Напомню А. Пушкина: «Всегда были те, кто говорили: «Это хорошо, потому что прекрасно, плохо – потому что скверно», – и отселе их не вытащишь». Разговаривать так с сегодняшним читателем равносильно ловле рыбы на заклинания, а не на крючок. Еще В. Маяковский восклицал: «Ору, а доказать ничего не могу», и это в его время, в двадцатые и тридцатые годы, когда сила голоса могла заменить довод, и то, как мы знаем, не всегда. Что же говорить о сегодняшнем дне, который дал нам ясно понять, что партийность журналистики – это прежде всего ее убедительность и доказательность. Сегодня даже критика в директивной форме не проходит: ее выслушивают и, если она бездоказательна, ею элементарно пренебрегают. Кончилось время, когда одно упоминание фамилии человека в газете в негативном или позитивном плане могло либо вознести его до небес, либо низвергнуть в пучину тяжких испытаний. Сегодня нет редакции, в которой не трубили бы «общий сбор», обсуждая вопрос, как повысить действенность критических выступлений.

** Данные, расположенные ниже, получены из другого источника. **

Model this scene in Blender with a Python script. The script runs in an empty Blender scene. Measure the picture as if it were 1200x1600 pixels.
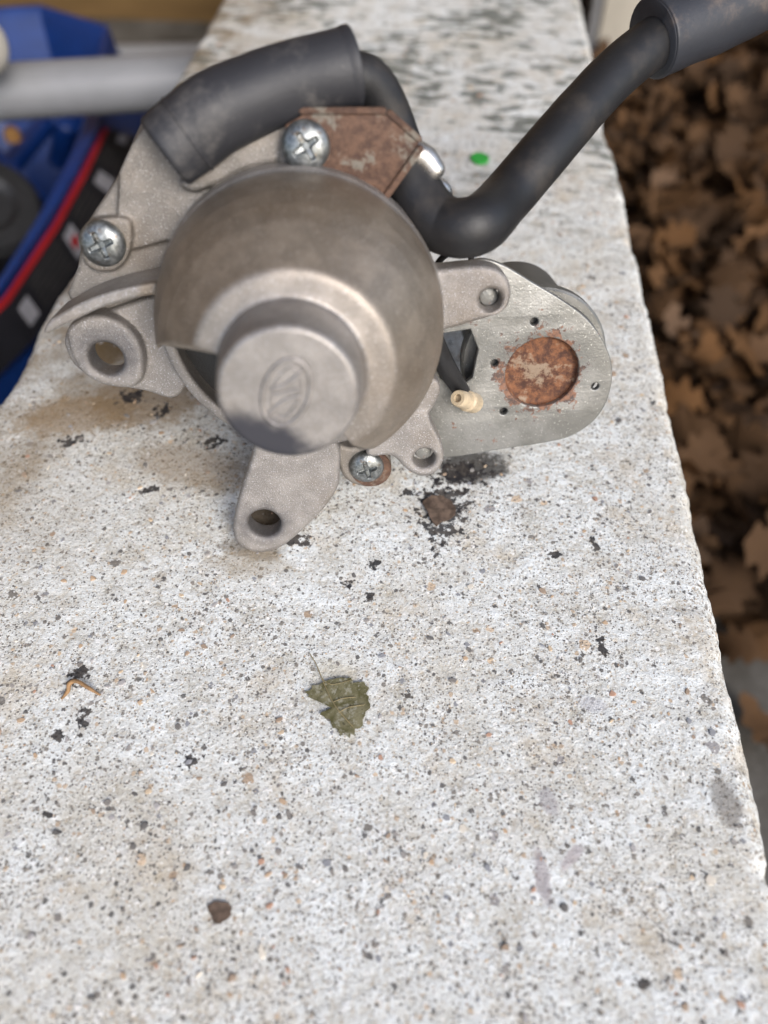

Не создается ли у вас, коллеги, впечатления, что критика нынче стала малодейственной вообще? А если создается, как должно нам оценивать это обстоятельство? В конце концов, если слабая доказательность приводит к малоэффективности газетных публикаций – это ли не показатель растущего уровня нашей демократии? Читатель нынче выражает откровенное желание сначала проверить нас, а уж потом нам поверить, и в этом смысле, смею заметить, наши интересы совпадают с читательскими: куда интересней работать, если необходимо и с к а т ь, а не «выдавать» готовые рецепты.
Если мы действительно намерены будить общественную мысль, можно ли и нужно ли делать это в приказном порядке, да еще при помощи крика и восклицательных знаков?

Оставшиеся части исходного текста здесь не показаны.